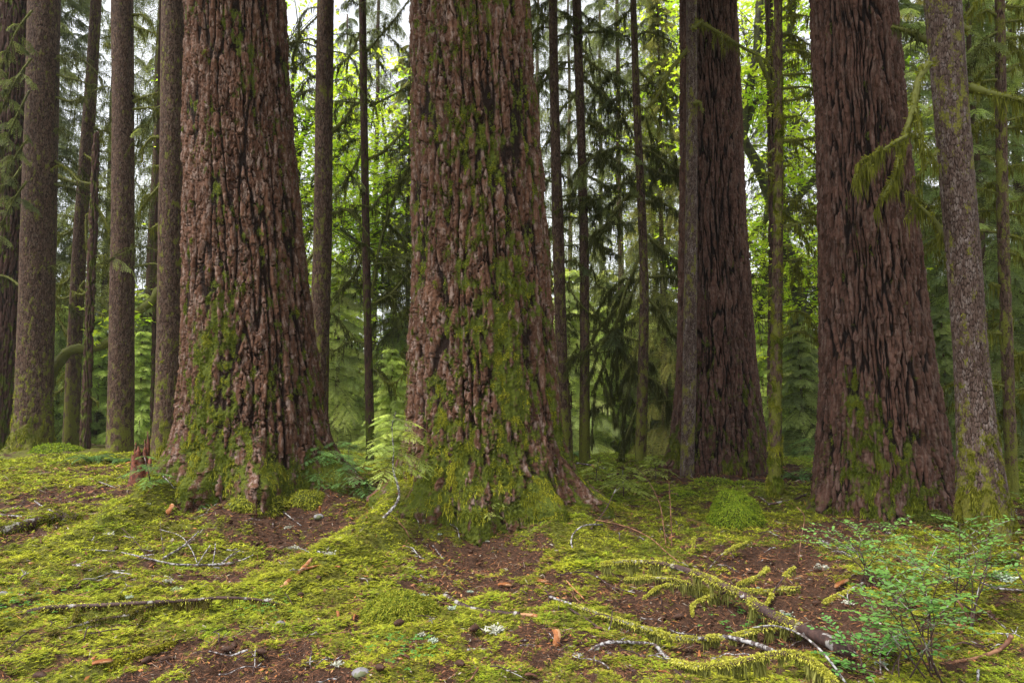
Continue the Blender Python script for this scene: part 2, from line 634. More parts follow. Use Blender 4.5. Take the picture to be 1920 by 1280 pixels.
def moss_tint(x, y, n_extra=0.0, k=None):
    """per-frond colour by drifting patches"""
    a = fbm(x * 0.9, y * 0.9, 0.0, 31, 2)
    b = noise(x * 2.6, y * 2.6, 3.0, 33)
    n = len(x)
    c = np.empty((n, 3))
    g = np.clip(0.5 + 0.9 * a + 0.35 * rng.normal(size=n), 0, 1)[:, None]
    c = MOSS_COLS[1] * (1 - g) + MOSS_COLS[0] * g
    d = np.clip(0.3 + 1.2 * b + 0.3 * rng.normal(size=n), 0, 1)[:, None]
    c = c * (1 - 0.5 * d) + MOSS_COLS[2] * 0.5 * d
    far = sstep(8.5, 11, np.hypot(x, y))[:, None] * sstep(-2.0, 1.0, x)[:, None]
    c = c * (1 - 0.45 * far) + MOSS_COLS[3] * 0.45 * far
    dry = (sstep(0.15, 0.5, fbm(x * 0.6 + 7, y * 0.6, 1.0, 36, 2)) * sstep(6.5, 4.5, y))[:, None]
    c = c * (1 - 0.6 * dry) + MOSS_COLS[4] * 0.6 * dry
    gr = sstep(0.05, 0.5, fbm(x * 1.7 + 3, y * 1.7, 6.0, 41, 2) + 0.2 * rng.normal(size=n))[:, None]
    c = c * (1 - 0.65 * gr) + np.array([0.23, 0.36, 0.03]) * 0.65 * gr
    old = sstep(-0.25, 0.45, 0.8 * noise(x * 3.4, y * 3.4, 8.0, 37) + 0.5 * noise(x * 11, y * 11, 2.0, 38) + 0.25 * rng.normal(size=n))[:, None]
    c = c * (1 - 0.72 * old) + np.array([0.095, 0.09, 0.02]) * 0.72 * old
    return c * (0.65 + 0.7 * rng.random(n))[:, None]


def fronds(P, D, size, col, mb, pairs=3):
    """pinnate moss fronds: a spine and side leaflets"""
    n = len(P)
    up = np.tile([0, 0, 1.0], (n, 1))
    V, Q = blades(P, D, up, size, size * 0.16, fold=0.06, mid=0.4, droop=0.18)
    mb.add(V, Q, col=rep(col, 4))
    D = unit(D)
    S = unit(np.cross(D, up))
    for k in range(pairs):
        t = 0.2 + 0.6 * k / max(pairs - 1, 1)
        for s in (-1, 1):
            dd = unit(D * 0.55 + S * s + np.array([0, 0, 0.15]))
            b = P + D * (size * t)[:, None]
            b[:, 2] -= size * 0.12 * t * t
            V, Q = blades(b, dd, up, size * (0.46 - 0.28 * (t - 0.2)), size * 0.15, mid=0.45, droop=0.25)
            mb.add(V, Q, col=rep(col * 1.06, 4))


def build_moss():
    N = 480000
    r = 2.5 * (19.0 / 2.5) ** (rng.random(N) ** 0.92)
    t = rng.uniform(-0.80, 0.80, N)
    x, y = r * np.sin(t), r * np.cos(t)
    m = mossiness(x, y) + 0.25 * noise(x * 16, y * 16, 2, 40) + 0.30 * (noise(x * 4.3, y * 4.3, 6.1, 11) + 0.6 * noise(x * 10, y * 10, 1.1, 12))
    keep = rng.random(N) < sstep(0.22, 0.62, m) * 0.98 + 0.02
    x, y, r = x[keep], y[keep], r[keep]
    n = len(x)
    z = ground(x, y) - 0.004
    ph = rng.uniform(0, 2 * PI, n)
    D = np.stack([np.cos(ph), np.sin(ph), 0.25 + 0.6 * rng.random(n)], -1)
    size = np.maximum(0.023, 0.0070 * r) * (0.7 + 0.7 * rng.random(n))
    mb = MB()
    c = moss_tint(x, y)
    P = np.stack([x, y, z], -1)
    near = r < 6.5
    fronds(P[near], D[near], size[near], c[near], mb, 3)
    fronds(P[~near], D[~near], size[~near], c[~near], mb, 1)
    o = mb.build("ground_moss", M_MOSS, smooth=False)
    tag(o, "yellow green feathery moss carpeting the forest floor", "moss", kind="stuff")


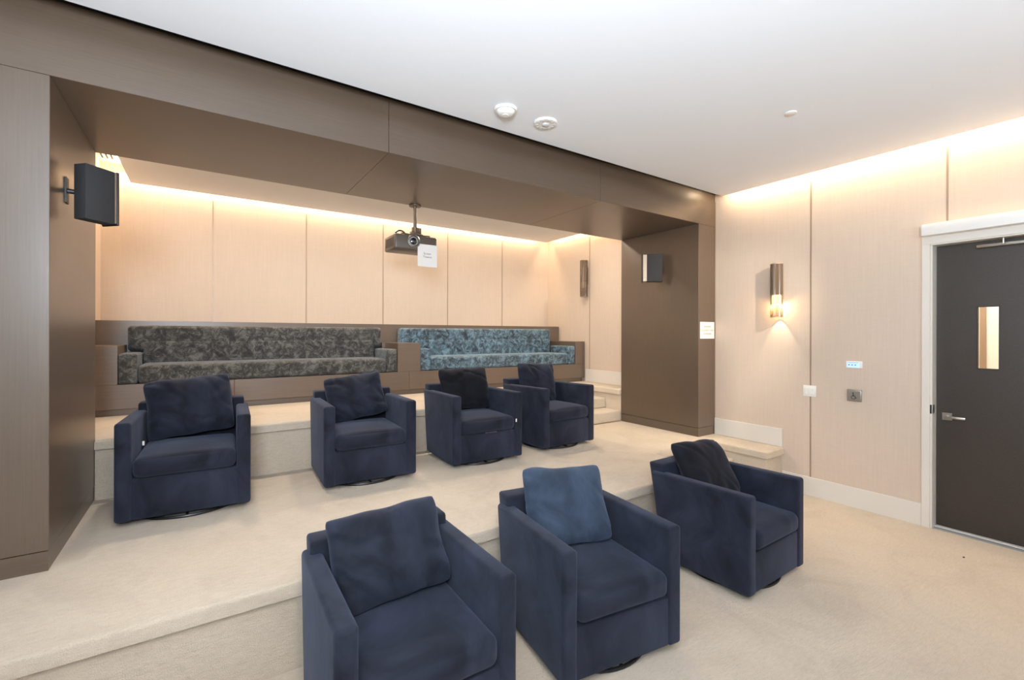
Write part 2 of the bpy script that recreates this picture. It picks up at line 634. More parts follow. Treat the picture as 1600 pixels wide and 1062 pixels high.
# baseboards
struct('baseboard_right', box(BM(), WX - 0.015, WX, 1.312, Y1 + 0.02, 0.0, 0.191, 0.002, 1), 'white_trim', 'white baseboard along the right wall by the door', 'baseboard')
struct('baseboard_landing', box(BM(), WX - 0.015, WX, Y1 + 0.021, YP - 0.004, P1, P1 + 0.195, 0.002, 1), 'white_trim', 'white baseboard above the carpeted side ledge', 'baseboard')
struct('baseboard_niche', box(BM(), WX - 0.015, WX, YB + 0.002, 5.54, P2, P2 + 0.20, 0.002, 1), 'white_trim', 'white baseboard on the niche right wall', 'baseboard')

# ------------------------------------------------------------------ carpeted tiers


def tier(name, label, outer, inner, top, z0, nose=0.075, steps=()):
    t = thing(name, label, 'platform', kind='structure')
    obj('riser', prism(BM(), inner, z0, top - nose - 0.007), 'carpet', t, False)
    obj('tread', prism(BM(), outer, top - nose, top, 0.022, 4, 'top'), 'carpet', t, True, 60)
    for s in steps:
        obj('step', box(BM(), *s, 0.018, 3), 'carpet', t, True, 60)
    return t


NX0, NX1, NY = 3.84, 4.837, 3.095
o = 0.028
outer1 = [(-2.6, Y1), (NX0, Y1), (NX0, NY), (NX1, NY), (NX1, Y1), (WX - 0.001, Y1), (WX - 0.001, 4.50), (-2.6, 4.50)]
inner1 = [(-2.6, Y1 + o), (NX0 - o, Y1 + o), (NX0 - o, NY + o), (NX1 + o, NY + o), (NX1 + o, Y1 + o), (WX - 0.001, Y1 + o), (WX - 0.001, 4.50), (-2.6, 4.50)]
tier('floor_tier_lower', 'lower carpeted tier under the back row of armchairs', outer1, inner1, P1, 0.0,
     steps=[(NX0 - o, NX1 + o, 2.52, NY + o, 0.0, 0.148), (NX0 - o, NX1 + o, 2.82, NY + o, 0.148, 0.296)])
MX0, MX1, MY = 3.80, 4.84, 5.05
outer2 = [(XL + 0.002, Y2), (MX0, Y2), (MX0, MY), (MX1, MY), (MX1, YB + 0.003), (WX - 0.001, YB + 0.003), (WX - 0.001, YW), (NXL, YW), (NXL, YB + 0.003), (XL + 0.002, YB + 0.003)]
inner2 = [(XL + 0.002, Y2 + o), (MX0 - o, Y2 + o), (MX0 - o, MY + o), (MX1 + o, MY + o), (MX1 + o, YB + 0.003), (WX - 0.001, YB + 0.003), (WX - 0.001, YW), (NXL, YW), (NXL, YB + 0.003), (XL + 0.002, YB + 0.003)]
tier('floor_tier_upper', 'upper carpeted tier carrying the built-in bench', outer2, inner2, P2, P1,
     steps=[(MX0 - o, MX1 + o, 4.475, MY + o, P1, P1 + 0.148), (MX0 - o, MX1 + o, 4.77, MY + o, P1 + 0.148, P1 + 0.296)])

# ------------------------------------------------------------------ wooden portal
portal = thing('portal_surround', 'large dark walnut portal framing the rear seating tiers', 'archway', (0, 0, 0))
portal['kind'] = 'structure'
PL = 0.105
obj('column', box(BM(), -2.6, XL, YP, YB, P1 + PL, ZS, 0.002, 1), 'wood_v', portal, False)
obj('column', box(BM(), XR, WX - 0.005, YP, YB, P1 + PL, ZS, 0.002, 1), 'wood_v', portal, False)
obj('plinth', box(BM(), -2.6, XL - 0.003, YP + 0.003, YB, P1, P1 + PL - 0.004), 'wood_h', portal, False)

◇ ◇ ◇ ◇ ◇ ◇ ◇

From the listing above, report the number of lines containing the string "More", without any accompanying remarks.

2